Among the lines below, keep only those from the one containing "Write a Blender" through the one containing "return np.array([(px - 512)", and reproduce them exactly.
##### Data to use
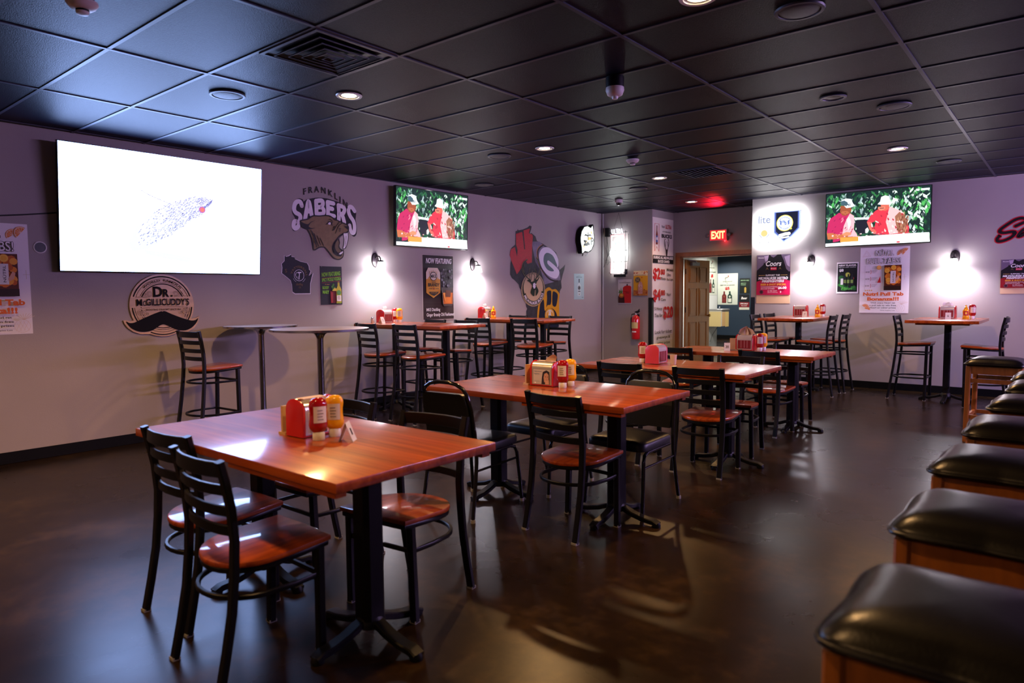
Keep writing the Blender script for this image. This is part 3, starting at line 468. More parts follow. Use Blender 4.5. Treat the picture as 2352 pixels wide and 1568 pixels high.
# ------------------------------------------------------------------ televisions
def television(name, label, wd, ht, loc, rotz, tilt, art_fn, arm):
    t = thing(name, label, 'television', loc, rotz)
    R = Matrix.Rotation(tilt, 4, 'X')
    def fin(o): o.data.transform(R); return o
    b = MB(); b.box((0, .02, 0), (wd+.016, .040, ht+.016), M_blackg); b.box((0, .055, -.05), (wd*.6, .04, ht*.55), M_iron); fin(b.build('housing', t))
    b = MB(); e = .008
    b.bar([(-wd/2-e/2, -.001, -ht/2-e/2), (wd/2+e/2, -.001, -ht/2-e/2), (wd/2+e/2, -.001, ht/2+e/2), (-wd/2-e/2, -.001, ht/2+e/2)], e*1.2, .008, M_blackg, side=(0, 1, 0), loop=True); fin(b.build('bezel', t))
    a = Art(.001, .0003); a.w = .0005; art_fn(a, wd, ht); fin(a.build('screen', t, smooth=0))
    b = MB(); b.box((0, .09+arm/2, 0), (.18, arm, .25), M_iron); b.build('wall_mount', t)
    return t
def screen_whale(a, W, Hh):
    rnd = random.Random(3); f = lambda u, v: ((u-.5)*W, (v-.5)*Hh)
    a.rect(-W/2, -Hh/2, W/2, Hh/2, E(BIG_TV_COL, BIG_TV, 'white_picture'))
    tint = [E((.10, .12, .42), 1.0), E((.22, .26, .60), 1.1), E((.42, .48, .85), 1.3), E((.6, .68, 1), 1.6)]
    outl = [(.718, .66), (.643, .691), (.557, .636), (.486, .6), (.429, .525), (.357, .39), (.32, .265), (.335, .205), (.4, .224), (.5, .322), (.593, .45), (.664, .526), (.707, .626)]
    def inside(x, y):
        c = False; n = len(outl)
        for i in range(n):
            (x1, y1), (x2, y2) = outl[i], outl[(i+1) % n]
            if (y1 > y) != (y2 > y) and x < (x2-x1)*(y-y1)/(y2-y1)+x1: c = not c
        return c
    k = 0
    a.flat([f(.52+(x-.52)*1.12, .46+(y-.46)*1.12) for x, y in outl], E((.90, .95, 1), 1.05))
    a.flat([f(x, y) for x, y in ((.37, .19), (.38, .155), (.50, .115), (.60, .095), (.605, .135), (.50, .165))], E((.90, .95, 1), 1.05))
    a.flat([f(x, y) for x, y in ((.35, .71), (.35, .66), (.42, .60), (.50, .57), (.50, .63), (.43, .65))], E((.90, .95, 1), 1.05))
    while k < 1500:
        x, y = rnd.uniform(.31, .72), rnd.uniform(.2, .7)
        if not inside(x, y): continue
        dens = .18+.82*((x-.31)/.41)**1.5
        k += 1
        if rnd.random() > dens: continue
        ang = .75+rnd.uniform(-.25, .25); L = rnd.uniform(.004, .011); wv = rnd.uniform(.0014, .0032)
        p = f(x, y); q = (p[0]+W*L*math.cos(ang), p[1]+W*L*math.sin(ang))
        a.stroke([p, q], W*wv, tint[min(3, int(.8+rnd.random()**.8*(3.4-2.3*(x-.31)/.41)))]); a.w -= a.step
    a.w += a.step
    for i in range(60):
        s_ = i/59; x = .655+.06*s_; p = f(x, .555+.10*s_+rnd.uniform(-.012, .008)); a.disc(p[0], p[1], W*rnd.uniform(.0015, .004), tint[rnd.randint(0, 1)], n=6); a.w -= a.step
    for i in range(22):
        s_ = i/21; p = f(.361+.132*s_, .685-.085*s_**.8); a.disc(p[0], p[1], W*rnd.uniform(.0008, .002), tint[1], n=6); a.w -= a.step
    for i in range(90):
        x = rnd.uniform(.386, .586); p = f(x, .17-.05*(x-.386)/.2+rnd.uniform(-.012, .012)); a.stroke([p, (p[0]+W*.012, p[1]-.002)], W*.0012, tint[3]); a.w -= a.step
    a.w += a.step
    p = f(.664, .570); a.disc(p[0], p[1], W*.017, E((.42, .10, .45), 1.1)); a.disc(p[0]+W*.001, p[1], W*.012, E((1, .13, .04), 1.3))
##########
##### Data to use
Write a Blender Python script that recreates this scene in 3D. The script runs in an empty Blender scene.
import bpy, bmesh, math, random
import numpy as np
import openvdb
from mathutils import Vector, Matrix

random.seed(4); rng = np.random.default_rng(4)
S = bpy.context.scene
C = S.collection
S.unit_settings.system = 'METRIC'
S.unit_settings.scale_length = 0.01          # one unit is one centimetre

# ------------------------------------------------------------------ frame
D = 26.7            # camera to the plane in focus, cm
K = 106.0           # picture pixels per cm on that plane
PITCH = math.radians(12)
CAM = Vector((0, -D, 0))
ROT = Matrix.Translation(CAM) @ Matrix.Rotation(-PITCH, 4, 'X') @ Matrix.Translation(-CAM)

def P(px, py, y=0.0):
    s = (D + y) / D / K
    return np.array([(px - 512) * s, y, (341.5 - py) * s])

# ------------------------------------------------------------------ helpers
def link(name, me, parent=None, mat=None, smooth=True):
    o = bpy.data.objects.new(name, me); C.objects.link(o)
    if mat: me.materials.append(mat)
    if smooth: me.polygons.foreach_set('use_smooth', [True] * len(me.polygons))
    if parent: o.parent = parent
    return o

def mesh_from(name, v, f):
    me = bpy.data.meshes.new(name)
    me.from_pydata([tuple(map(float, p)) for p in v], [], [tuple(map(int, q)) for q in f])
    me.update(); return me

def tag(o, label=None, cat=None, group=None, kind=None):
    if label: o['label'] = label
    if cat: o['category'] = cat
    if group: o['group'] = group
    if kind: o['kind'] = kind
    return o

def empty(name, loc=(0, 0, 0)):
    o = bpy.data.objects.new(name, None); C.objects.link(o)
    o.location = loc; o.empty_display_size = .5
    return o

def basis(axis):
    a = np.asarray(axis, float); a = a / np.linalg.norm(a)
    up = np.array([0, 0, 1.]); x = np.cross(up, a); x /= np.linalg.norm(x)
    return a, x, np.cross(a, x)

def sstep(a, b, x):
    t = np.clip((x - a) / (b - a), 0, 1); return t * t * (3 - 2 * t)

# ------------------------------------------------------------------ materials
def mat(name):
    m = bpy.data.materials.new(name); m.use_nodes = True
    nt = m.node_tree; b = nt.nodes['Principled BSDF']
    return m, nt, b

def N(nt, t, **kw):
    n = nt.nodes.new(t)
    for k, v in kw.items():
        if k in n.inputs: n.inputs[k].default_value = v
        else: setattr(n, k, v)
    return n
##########
Written response>
Write a Blender Python script that recreates this scene in 3D. The script runs in an empty Blender scene.
import bpy, bmesh, math, random
import numpy as np
import openvdb
from mathutils import Vector, Matrix

random.seed(4); rng = np.random.default_rng(4)
S = bpy.context.scene
C = S.collection
S.unit_settings.system = 'METRIC'
S.unit_settings.scale_length = 0.01          # one unit is one centimetre

# ------------------------------------------------------------------ frame
D = 26.7            # camera to the plane in focus, cm
K = 106.0           # picture pixels per cm on that plane
PITCH = math.radians(12)
CAM = Vector((0, -D, 0))
ROT = Matrix.Translation(CAM) @ Matrix.Rotation(-PITCH, 4, 'X') @ Matrix.Translation(-CAM)

def P(px, py, y=0.0):
    s = (D + y) / D / K
    return np.array([(px - 512) * s, y, (341.5 - py) * s])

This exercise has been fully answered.